Stuck in the past that had ceased to exist even before Barack Obama became president and failed to read the writing on the wall, Democrats are still trying to figure out what went right, and wrong, during the Obama era.
Essentially, Obama rendered his presidency a footnote by running on “hope and change,” and then hewing to the American model as president when it was already broken, at home and abroad.
The American people don’t given a damn what happens in Washington because their last gasp and grasp as a people occurred when they elected Barack Obama. He inwardly utterly failed them even as he outwardly modestly succeeded as president.
Now what happens in Washington D.C. is of no more significance to the vast majority of Americans than what happens in London, Paris, or Lagos.
It’s painfully amusing to hear the Dems beat the drums of national security over Trump’s Ukraine corruption and abuse of power. National security used to be the playground of the Repubs. Now they’ve fallen in line like castrated sheep behind their incompetent, narcissistic ‘leader.’
Commentators on the Obama interregnum ignore the George W. Bush presidency in their reflections on Barack’s character and governance. How quickly mainstream pundits, ‘experts’ who run in vicious circles between DC-centric print and New York-centric cable shows, forget how divisive and destructive the Bush-Cheney era was.
Is that because one of the darlings of the respectable left, Nicole Wallace, was a communications person in the George W. Bush White House? Is that why the revolving circle of “our reporters and friends” actually hold out hope that John Bolton, of all people, will drive the first nail that sticks in Donald Trump’s political coffin?
Democratic poobahs cannot seem to hold the most salient fact in their minds and hearts: the United States needlessly killed hundreds of thousands of people in a war conceived in the fevered dreams of Republican politicians. Next they’ll be asking Dick Cheney to lead the charge against the Trump Administration.
Obama, as mediocrities note, was a mediocrity, a conservative, status quo president believing that “at the end of the day, the circumstances of your life — what you look like, where you come from, how much money you have, what you’ve got going on at home — none of that is an excuse for neglecting your homework or having a bad attitude in school.”

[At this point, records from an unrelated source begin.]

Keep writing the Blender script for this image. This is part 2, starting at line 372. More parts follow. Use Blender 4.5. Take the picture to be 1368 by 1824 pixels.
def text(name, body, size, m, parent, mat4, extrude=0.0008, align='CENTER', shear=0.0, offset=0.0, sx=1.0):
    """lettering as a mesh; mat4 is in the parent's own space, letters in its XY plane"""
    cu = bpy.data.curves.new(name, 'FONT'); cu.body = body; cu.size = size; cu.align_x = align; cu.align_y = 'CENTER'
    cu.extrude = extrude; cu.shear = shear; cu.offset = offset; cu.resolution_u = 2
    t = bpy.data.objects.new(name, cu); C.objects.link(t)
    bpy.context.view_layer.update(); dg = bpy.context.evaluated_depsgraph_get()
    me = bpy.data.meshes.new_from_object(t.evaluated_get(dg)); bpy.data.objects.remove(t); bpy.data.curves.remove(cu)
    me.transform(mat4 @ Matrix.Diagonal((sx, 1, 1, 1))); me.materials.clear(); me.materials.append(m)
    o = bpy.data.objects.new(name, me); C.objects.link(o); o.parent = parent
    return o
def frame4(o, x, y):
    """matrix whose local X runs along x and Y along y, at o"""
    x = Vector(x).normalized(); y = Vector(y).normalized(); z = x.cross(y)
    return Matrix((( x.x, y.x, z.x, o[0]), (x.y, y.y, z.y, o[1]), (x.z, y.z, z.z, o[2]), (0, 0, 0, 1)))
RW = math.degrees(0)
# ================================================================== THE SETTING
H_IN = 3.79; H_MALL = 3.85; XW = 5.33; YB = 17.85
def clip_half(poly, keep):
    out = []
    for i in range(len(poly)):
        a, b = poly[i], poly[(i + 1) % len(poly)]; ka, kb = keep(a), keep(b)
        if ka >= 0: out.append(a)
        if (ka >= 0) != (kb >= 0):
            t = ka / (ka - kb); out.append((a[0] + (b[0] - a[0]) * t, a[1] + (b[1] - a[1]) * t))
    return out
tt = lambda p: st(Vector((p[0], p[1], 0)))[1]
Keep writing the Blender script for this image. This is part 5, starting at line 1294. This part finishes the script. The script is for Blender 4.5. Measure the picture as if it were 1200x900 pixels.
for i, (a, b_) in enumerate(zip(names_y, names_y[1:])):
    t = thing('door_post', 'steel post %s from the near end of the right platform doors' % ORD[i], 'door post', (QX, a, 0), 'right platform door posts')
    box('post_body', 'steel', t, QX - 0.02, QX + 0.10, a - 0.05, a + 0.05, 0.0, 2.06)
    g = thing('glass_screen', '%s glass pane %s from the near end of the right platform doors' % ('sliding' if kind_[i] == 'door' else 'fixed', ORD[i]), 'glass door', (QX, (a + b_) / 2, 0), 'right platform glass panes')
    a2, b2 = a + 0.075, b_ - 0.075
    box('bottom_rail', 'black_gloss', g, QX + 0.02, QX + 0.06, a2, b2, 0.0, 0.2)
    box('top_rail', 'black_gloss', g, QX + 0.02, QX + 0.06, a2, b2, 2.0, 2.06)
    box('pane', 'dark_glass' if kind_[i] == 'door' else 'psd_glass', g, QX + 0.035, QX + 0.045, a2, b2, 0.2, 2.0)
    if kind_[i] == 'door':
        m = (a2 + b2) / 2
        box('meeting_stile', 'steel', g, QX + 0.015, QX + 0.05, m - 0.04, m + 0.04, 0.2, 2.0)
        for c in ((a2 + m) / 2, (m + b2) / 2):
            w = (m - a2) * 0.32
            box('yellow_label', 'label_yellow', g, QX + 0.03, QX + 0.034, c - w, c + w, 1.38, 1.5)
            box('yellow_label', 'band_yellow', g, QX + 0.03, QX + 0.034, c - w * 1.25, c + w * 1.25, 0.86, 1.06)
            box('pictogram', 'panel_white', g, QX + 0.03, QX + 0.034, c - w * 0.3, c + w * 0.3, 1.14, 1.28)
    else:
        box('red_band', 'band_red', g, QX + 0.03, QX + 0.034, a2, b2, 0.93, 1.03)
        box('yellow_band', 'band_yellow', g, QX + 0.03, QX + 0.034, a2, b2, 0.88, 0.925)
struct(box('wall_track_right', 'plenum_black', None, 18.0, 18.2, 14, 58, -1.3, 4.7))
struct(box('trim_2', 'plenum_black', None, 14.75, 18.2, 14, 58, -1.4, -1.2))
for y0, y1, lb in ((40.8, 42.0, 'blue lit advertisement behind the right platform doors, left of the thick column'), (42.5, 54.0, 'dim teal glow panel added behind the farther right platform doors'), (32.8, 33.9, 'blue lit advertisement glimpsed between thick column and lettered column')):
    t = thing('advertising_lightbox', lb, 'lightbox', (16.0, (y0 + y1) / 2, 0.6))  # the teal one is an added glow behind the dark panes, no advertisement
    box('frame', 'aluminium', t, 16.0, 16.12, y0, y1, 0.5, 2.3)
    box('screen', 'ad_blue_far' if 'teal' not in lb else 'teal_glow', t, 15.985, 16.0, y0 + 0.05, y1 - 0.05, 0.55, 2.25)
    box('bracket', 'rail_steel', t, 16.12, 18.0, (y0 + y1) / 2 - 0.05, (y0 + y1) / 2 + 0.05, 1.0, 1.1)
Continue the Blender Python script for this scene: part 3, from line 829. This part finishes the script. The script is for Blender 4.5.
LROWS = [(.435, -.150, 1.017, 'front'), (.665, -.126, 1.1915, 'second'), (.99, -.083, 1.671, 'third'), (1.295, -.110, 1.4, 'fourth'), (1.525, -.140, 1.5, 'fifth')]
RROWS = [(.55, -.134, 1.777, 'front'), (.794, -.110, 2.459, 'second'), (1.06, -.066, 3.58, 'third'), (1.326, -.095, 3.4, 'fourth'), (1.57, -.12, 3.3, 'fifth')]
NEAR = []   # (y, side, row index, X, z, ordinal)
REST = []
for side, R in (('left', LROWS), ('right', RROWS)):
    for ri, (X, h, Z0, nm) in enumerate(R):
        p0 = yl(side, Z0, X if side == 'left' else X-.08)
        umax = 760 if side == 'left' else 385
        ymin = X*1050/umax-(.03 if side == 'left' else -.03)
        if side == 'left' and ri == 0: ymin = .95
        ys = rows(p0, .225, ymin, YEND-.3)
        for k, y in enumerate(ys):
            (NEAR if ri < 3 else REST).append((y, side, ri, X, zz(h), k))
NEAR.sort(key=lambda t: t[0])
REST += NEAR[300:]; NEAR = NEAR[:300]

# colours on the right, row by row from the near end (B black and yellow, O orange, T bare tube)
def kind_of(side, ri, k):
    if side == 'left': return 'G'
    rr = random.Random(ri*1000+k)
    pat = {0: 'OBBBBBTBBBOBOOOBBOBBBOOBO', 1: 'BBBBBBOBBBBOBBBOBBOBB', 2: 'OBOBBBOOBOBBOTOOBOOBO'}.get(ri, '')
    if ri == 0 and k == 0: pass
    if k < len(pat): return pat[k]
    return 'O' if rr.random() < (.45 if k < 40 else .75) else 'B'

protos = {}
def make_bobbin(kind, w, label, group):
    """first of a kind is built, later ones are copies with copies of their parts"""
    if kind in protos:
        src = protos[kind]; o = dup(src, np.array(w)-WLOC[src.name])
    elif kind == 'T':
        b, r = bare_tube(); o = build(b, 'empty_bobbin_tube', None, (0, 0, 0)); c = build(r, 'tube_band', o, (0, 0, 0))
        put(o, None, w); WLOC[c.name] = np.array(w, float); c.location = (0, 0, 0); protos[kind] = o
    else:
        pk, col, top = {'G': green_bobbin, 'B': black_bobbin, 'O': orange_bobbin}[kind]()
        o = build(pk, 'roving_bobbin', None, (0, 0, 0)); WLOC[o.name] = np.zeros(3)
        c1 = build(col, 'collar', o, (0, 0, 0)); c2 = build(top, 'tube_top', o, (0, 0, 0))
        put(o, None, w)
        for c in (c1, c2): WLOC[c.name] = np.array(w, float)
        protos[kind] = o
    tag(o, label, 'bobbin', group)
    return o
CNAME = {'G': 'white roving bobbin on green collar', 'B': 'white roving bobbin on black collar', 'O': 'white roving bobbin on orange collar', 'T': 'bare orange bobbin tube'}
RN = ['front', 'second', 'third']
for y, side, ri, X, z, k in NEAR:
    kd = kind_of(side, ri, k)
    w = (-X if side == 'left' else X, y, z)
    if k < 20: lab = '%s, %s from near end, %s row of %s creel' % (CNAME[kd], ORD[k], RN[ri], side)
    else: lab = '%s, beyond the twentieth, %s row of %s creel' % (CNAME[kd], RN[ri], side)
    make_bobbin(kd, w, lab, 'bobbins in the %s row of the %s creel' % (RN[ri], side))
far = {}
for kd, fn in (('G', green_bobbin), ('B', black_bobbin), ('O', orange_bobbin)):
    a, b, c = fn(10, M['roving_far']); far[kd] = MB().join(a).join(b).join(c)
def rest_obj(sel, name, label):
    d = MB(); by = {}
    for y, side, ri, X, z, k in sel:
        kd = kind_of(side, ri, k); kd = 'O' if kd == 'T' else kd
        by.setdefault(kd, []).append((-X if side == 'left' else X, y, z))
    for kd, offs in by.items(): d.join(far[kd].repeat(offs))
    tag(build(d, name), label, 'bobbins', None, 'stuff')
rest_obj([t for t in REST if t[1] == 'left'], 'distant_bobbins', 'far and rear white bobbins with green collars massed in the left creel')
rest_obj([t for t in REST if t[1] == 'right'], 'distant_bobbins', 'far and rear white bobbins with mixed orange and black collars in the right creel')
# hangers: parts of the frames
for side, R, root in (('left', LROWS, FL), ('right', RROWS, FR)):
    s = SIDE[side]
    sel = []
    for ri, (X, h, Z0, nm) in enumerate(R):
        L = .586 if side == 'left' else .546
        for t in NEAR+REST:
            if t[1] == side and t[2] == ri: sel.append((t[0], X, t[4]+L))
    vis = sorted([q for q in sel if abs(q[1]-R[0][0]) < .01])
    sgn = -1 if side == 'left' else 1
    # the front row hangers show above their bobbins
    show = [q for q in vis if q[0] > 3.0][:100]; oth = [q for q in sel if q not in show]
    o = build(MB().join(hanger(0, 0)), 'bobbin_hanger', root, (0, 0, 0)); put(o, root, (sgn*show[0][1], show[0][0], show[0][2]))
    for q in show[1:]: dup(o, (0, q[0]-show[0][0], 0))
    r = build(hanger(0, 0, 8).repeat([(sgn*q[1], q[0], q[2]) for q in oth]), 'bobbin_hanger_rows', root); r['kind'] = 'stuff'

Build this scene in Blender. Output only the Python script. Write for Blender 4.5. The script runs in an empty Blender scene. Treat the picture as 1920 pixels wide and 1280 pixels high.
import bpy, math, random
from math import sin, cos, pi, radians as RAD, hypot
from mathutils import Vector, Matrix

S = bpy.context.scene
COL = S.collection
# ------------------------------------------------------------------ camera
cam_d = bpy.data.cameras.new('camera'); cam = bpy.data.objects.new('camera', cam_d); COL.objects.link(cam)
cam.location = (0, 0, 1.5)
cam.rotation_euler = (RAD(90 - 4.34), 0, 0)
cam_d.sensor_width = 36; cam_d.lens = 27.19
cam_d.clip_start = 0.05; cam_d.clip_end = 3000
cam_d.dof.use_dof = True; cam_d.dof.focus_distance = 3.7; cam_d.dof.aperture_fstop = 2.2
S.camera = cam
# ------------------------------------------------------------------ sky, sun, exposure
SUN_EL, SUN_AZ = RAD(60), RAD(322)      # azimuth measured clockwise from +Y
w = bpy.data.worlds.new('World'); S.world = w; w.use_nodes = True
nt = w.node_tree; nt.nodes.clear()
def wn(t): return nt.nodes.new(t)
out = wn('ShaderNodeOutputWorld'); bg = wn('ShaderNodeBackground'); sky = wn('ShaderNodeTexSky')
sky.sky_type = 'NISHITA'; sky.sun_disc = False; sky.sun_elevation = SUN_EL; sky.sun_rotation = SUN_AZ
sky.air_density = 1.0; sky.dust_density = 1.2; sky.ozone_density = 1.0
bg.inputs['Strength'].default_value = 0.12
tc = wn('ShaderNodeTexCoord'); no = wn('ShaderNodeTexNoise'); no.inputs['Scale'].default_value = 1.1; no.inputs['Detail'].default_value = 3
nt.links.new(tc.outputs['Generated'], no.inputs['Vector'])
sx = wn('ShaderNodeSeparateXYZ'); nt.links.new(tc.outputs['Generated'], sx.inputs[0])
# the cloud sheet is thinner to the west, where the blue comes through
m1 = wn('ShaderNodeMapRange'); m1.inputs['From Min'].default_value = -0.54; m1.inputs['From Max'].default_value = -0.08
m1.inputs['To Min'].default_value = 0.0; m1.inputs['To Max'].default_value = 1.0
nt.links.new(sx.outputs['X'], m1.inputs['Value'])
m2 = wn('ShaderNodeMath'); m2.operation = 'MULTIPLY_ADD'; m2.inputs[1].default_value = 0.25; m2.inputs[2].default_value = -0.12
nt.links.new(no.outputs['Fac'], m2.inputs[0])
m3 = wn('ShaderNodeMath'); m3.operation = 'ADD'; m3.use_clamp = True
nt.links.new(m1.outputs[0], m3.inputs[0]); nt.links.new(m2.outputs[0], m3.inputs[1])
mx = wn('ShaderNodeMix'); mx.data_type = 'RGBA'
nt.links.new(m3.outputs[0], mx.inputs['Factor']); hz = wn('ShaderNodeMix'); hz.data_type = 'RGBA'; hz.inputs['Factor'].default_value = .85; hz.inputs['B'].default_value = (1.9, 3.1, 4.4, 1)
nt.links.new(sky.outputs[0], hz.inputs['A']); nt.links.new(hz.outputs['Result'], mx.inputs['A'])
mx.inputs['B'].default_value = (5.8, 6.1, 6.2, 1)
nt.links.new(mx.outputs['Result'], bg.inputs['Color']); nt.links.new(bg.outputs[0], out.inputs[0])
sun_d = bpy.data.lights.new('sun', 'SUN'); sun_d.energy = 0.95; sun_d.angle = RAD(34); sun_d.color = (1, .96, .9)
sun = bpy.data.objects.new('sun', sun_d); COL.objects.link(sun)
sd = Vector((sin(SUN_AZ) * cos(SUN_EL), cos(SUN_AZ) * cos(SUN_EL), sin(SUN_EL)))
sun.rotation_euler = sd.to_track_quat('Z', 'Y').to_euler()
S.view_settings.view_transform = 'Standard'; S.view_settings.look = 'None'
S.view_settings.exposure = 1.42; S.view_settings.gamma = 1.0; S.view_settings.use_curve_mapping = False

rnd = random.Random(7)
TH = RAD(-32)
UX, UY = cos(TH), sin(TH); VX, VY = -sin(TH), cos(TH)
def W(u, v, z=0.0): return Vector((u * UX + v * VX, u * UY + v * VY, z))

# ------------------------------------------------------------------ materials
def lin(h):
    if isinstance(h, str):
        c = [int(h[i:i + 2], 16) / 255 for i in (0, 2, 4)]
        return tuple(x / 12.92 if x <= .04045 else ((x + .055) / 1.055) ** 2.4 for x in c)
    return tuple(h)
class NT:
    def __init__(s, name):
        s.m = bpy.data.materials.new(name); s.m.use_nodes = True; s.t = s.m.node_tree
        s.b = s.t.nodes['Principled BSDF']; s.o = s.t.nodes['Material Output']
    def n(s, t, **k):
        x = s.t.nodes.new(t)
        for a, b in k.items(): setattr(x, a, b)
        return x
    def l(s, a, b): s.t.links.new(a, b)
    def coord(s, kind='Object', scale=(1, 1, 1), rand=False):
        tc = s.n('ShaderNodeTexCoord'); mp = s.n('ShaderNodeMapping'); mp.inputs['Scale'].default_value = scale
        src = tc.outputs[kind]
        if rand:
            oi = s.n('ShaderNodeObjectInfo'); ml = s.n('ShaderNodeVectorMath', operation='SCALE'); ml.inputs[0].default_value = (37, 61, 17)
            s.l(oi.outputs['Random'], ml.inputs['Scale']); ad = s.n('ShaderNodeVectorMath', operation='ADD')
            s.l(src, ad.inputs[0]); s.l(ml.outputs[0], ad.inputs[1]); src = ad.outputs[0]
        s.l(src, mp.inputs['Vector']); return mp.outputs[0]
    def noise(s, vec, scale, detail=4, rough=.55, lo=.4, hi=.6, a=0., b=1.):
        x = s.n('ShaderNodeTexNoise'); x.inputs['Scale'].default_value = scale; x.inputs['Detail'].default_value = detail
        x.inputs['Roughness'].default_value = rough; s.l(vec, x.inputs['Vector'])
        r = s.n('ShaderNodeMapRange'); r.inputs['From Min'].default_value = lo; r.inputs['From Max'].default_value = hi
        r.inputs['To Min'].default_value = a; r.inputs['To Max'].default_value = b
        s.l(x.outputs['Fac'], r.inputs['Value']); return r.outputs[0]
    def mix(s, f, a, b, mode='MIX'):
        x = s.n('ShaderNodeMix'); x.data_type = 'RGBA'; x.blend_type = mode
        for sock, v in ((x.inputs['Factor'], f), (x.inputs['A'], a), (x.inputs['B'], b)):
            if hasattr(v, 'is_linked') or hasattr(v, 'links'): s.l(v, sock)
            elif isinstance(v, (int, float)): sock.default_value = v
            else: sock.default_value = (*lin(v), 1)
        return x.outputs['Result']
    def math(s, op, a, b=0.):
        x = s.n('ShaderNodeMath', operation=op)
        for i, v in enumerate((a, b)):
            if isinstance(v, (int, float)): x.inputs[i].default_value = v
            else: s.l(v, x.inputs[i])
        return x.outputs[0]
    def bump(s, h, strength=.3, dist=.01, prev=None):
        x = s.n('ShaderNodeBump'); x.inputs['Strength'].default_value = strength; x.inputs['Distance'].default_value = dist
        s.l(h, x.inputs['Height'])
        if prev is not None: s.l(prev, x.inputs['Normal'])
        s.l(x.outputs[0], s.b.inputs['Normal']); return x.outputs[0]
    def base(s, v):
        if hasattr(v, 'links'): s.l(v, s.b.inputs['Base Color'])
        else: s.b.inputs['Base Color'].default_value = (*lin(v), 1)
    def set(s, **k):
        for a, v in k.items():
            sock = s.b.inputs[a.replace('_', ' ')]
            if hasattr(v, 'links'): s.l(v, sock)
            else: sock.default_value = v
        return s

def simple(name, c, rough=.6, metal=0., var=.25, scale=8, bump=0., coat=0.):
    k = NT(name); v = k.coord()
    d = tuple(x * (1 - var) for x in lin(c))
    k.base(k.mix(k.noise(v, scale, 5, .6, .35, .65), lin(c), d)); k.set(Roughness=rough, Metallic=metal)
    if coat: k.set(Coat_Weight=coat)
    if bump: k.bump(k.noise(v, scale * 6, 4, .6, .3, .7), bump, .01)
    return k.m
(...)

If one of the white, male Democratic presidential candidates uttered those same words today, he would be seen as leading a reactionary, if not faintly racist campaign.
The Democrats, like Obama before them, are paving the way for (re)electing Donald Trump because they refuse to see America, and Americans, for what and who we are. If Obama had governed closer to how he campaigned, and actually given people some hope and change, than many of the same people who voted for him would not have turned to a demagogue.
Unable or unwilling to see the country and people as they were before, Democrats persist in believing the delusion that “this is not who we are.”
Getting clear on what could and should have been done then is necessary, since it allows us to address what can and must be done now.
Obama will be a footnote in history because he didn’t seize the moment when, in his words, this was not “a country that is less revolutionary than it is interested in [gradual] improvement.”
Barack committed the worst mistake a president can make—he misread the people and his moment. That’s one mistake no one can accuse Donald Trump of making.
Obama’s policies aren’t the issue. His studious lack, as president, of the very thing that propelled him to the presidency is what is unforgivable: being utterly uninspiring.
This has become a nation that dove headlong into what the abyss after Obama, when the people momentarily looked in the mirror provided by Bush and Cheney: a nation of separate, completely self-interested dividuals.
Let’s come to the present with fresh eyes, and not lament lost opportunities for turning America in a new direction, even though that’s what the American people wanted, and thought they were getting in Barack Obama.
To be a conservative, Michael Oakeshott, a putative philosopher, said, “is to prefer the familiar to the unknown, to prefer the tried to the untried, fact to mystery, the actual to the possible, the limited to the unbounded, the near to the distant, the sufficient to the superabundant, the convenient to the perfect, present laughter to utopian bliss.”
Unlike revolutionary America, that starts out badly, but like present-day America, it goes off the rails.
It is morally and pragmatically unfitting in times of crisis to “prefer the familiar to the unknown and the tried to the untried.”
Perfection doesn’t exist, and “utopian bliss” is a straw man. On the other hand, “the convenient” is just another term for immediate gratification.
And for God’s sake, a human being cannot inwardly survive without mystery and possibility.